Problems with conglomerate or unrelated diversification:
- Managers often lack expertise or knowledge about their firms’ businesses.
- Successful diversification strategies result from the ability of managers to develop skill and competency at MANAGING diversification.
Managers must develop two important types of mental models:
- Must have well-developed understandings of their firm’s diversity and relatedness that define their companies.
- Understandings of how their firm’s businesses are related are important for 2 reasons:
- They will influence how managers describe their organizations to important stakeholders.
- Managers’ understandings also describe or suggest how their businesses are related to each other.

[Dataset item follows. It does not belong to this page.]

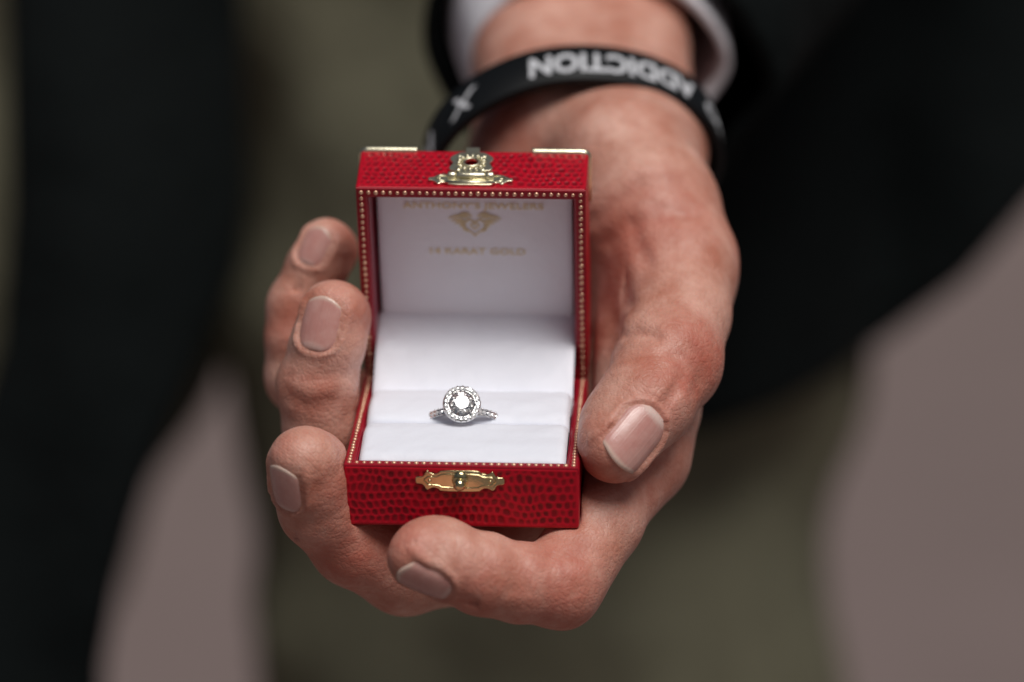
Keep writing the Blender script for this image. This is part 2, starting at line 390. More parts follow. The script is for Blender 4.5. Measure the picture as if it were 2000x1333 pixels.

- Must also have well-developed beliefs about how diversification should be managed in order to achieve synergies.
- How to coordinate the activities of businesses in order to achieve synergies.
- How to allocate resources to the various businesses in a diversified firm.
- Whether various functional activities such as engineering, finance and accounting, marketing and sales, production, and research and development should be centralized at the corporate HQ or be decentralized and operated by SBU managers.
- How to compensate and reward business unit managers so that their goals and objectives are best aligned with those of the organization.
Size alone does not guarantee firms an advantage.
- Coordination required to exploit economies of scale and scope is not without cost.
- Size creates additional challenges and difficulties, including problems of communication and coordination.
Higher levels of diversification are not incompatible with high performance -- nor do they necessarily imply that firms will suffer lower performance levels.
Critical factor in determining success is the level of management expertise in formulating and implementing corporate strategy.
- More difficult for diversified firms.
- Managers of large diversified firms possess a variety of well-developed mental models that provide them with powerful understandings of how to manage their firms.